**Collected data**:
»»
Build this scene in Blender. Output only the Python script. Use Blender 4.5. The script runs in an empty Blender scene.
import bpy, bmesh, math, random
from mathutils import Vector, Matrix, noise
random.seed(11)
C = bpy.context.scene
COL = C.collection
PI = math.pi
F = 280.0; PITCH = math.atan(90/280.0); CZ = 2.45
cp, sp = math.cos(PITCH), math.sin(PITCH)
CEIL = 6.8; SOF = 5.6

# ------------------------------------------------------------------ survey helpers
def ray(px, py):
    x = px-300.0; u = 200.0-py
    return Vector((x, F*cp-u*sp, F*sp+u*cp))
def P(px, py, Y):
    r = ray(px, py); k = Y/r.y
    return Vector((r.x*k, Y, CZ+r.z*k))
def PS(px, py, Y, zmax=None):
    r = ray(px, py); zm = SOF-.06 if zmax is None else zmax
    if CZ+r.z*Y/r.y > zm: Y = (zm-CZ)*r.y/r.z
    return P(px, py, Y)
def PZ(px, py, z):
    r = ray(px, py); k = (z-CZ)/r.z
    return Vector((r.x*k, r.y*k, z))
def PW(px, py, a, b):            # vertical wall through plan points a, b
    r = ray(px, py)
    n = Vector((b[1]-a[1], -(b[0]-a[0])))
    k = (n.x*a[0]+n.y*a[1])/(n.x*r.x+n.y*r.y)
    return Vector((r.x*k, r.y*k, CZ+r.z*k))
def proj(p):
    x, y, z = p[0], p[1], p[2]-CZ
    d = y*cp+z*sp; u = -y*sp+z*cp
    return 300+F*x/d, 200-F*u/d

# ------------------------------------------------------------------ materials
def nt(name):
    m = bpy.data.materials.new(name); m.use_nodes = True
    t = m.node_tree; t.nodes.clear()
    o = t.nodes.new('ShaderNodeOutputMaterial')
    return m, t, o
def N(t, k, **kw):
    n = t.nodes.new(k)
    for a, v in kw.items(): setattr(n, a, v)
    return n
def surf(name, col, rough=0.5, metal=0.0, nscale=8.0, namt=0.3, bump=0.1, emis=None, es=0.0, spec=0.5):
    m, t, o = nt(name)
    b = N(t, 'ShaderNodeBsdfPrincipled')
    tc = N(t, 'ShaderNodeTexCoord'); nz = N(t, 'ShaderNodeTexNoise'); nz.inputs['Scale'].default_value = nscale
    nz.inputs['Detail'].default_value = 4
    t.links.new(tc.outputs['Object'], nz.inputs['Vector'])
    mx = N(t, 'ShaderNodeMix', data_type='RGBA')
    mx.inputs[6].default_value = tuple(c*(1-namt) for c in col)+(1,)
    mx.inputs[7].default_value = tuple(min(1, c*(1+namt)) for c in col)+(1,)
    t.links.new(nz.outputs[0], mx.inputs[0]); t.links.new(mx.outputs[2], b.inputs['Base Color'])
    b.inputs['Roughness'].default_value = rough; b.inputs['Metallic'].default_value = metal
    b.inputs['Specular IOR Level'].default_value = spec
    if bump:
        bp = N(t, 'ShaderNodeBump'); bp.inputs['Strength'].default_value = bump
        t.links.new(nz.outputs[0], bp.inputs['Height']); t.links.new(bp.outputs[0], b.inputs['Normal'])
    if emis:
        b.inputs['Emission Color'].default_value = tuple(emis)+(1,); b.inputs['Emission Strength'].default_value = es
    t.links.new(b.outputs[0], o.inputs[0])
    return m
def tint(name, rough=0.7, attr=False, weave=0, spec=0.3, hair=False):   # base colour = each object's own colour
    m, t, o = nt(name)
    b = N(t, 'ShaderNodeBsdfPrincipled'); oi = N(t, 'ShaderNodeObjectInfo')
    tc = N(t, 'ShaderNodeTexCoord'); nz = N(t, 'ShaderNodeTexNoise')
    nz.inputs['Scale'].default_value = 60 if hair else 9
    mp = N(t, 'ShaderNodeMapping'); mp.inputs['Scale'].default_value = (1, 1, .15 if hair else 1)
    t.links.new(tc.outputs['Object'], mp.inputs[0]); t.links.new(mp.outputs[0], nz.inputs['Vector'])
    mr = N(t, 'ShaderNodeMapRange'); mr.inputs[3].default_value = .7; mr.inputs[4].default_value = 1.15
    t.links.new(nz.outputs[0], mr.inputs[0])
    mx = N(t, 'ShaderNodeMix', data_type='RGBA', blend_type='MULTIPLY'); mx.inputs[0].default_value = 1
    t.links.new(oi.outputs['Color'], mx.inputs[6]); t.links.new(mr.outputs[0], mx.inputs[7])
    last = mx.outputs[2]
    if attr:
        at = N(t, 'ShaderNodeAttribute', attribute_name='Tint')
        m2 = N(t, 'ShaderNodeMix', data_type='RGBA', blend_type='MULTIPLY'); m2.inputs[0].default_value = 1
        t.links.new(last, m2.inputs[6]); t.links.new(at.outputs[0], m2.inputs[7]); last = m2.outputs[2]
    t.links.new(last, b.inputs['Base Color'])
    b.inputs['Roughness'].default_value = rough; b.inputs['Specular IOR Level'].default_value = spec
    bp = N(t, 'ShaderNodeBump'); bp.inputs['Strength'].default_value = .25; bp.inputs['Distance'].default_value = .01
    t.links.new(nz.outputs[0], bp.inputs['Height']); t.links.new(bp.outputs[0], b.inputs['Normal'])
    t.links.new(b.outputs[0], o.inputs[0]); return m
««
**What is needed**:
Only the lines from the opening of the material through the line with "CEIL = 6.8; SOF = 5.6" should be echoed, exactly as written.

**Result of this task**:
Build this scene in Blender. Output only the Python script. Use Blender 4.5. The script runs in an empty Blender scene.
import bpy, bmesh, math, random
from mathutils import Vector, Matrix, noise
random.seed(11)
C = bpy.context.scene
COL = C.collection
PI = math.pi
F = 280.0; PITCH = math.atan(90/280.0); CZ = 2.45
cp, sp = math.cos(PITCH), math.sin(PITCH)
CEIL = 6.8; SOF = 5.6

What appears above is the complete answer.